Before the US-led invasion and the fall of dictator Saddam Hussein, Christians were believed to number between 1.5 and 2 million. Many fled to Lebanon and Jordan, or abroad to Europe, North America, and Australia.
"About 1,200 Christians were killed in multiple violent incidents throughout Iraq in the period between 2003 and 2018, including 700 people who were killed based on their identity, and a number of clerics were kidnapped in Mosul and Baghdad, and a number of them were killed, most notably Bishop Boulos Faraj Rahho, the Chaldean Archbishop of Mosul," Sako said, according to the message published on the website.
He added that 85 churches and monasteries in Baghdad, Mosul, and Basra were bombed by extremists including IS, as well as the seizure of 23,000 Christian homes and other private properties, while many were forced out of their jobs.

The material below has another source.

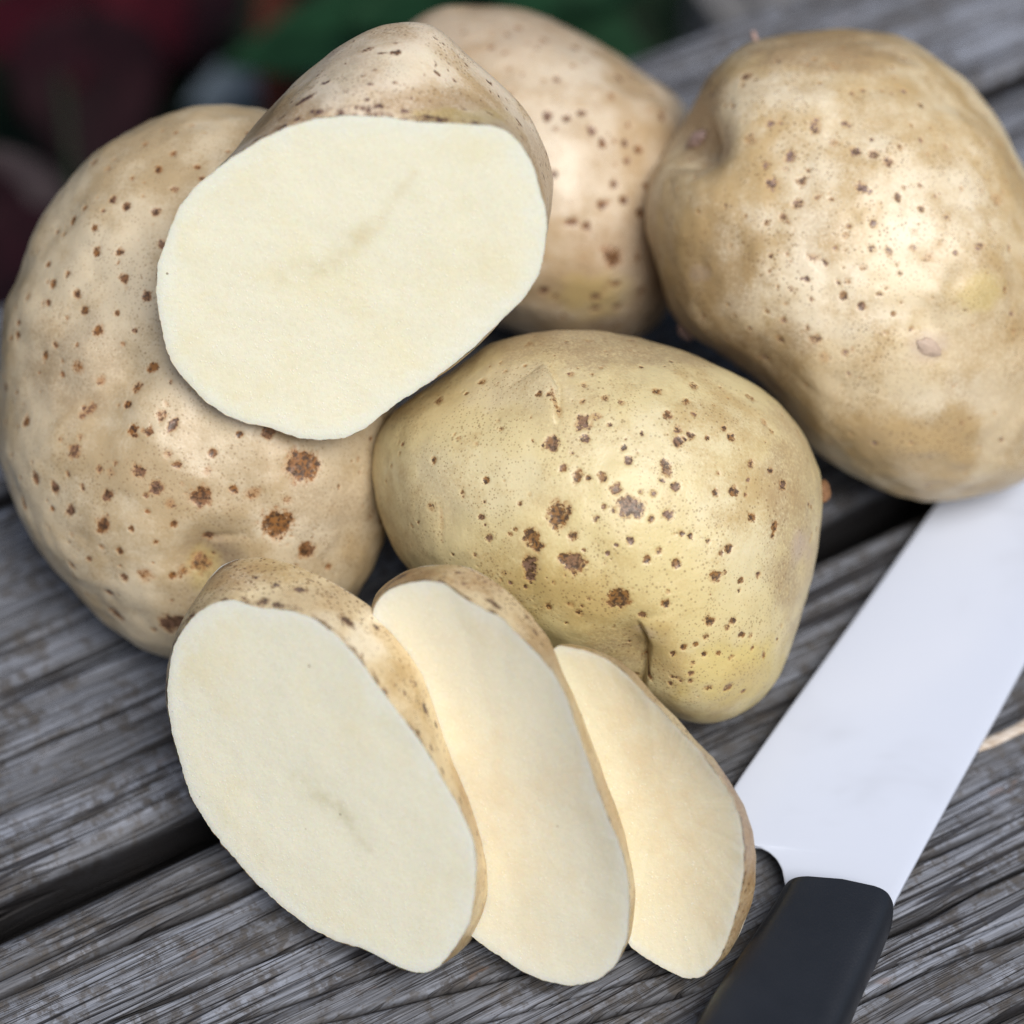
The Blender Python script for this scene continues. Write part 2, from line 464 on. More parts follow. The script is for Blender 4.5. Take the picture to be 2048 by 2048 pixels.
def blob(outline, depth, bumps=(), creases=(), rough=4.0, seed=1, sig=6, power=2.15, skew=(0, 0)):
    """potato in normalised camera space: its outline, half depth and dents in photo pixels"""
    c, Rn = closed_radius(outline, sig=sig)
    V = ICO_V; U = 1.0 / FPX
    th = np.arctan2(V[:, 1], V[:, 0]); rho = np.hypot(V[:, 0], V[:, 1])
    k = np.exp(-0.5 * (np.arange(-150, 151) / 55.0) ** 2); k /= k.sum()
    Rs = np.convolve(np.concatenate([Rn[-150:], Rn, Rn[:150]]), k, 'valid')
    mixw = smooth(0.35, 0.97, rho)
    R = rad_at(Rs, th) * (1 - mixw) + rad_at(Rn, th) * mixw
    g = rho ** (2 / power); zz = np.sign(V[:, 2]) * np.abs(V[:, 2]) ** (2 / power)
    P = np.stack([np.cos(th) * R * g, np.sin(th) * R * g, -V[:, 2] * 0 + zz * depth], 1)
    # V z + is towards the viewer: forward is minus z here
    cx, cy = (c[0] - 1024), (1024 - c[1])
    zc = -P[:, 2] * U
    Q = np.stack([(P[:, 0] + cx) * U, (P[:, 1] + cy) * U, np.ones(len(P))], 1)
    Q *= (1 + zc + skew[0] * P[:, 0] * U + skew[1] * P[:, 1] * U)[:, None]
    # keep the outline: sizes measured at the middle
    N = mesh_normals(Q, ICO_F)
    if (N * Q).sum(1)[np.argmax(V[:, 2])] > 0: N = -N
    low = noise(P, 1 / 170.0, seed, 2); mid = noise(P, 1 / 60.0, seed + 7, 2)
    fin_ = noise(P, 1 / 22.0, seed + 11, 2)
    disp = (low * rough + mid * rough * 0.34 + fin_ * 0.3) * U
    px = project(Q)
    fr = smooth(-0.1, 0.15, V[:, 2])
    for (x, y, r, d) in bumps:
        q = ((px[:, 0] - x) ** 2 + (px[:, 1] - y) ** 2) / r ** 2
        disp += d * U * np.exp(-q) * fr
    for cr in creases:
        pts, amp, w1, w2 = cr
        best = np.full(len(P), 1e9); sd = np.zeros(len(P)); tt = np.zeros(len(P))
        pts = np.array(pts, float); tot = len(pts) - 1
        for j in range(tot):
            a, b = pts[j], pts[j + 1]; e = b - a; L = np.hypot(*e)
            rel = px - a; t = np.clip(rel @ e / L ** 2, 0, 1)
            off = rel - t[:, None] * e; dist = np.hypot(*off.T)
            s = (e[0] * rel[:, 1] - e[1] * rel[:, 0]) / L
            nb = dist < best
            best = np.where(nb, dist, best); sd = np.where(nb, np.sign(s) * dist, sd); tt = np.where(nb, (j + t) / tot, tt)
        win = np.sin(np.clip(tt, 0.0, 1) * math.pi) ** 0.6
        sg = np.sign(amp); A = abs(amp)
        lipside = np.where(sd * sg > 0, np.exp(-(sd / (w2 * 1.3)) ** 2), np.exp(-(sd / (w1 * 1.5)) ** 2))
        disp += U * win * fr * (A * 0.9 * lipside - A * 0.7 * np.exp(-((sd + sg * w1 * 1.2) / w1) ** 2))
    Q = Q + N * disp[:, None]
    N = mesh_normals(Q, ICO_F)
    if (N * Q).sum(1)[np.argmax(V[:, 2])] > 0: N = -N
    return Q, N, px

def settle(Q, floor=0.0):
    """distance at which the shape just rests on that height"""
    return (floor - EYE[2]) / to_world(Q)[:, 2].min()

def area(px, lst, nzv):
    a = np.zeros(len(px))
    for (x, y, rx, ry, st) in lst:
        q = np.sqrt(((px[:, 0] - x) / rx) ** 2 + ((px[:, 1] - y) / ry) ** 2) + 0.25 * nzv
        a = np.maximum(a, st * (1 - smooth(0.4, 1.15, q)))
    return a

def conv(lst, ox, oy, s):
    return [(ox + a[0] * s, oy + a[1] * s, a[2] * s) + tuple(a[3:]) for a in lst]

def potato(name, label, outline, depth, mat, spots, seed, bumps=(), creases=(), patches=(), greens=(), russets=(), lit_pales=(),
           floor=0.0, rough=4.0, random_n=120, dist=None, skew=(0, 0), power=2.15, rr=(3, 8)):
    Q, N, px = blob(outline, depth, bumps, creases, rough, seed, skew=skew, power=power)
    lam = dist or settle(Q, floor)
    nzv = noise(Q * FPX, 1 / 40.0, seed + 3, 3)
    front = (N * Q).sum(1) < 0
    sp = paint_spots(Q, N, spots, seed, random_n, rr)
    at = {'spot': sp, 'patch': area(px, patches, nzv) * front, 'green': area(px, greens, nzv) * front,
          'russet': area(px, russets, nzv) * front, 'pale': area(px, lit_pales, nzv) * front}
    # lenticels sit in shallow pits
    Q = Q - N * (sp * 1.6 / FPX)[:, None]
    W = EYE + to_world(Q) * lam
    base = np.array([W[:, 0].mean(), W[:, 1].mean(), W[:, 2].min()])
    me = make_mesh(name, W - base, ICO_F, at)
    o = obj(name, me, mat, None, base)
    tag(o, label, "potato", "potatoes piled on the table")
    print(name, 'dist', round(lam, 4), 'size', np.round(np.ptp(W, axis=0), 3), 'z', np.round([W[:, 2].min(), W[:, 2].max()], 4))
    return o, Q, N, lam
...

"The Christian quota was hijacked in the parliamentary elections, Christians have lost confidence in the improvement of their situation, due to these violations and the consequences of the Personal Status Law," he said.
Since 2003, Iraq has by convention been governed by a sectarian power-sharing system where the president (whose position is largely ceremonial) is a Kurd and the prime minister and parliament speaker are Shia and Sunni Arabs respectively.
In this confessional-based system, Christians and other minorities have had little representation.
"The percentage of Christians decreased from 4 percent to about 1 percent," Patriarch Sako said, suggesting that "the migration trend and the departure of young people will continue due to their exclusion from jobs for flimsy reasons".
He said equality in law is the key to tackling the exodus of Christians from Iraq.
In early July, Iraqi President Abdul Latif Rashid cancelled a 2013 decree officially recognising Sako as head of the Chaldean Church, which was essential for administering the community's endowment.
In response, Sako said he would withdraw from the seat of the patriarchate in Baghdad and instead settle at one of the monasteries in the autonomous Kurdistan region in northern Iraq.
The Chaldean patriarch has also been embroiled in a war of words with Christian lawmaker Rayan Al-Kildani for months.
Kildani heads the Babylon Movement, whose armed wing is part of Al-Hashd Al-Shaabi - a network of largely Iranian-backed paramilitaries which have official recognition from the Iraqi state.
In a country ravaged by repeated conflicts and plagued by endemic corruption, Sako and Kildani have accused each other of illegally seizing Christian-owned properties.
Kildani, who has been under US sanctions since 2019, accuses the cardinal of assuming a political role beyond his religious mandate.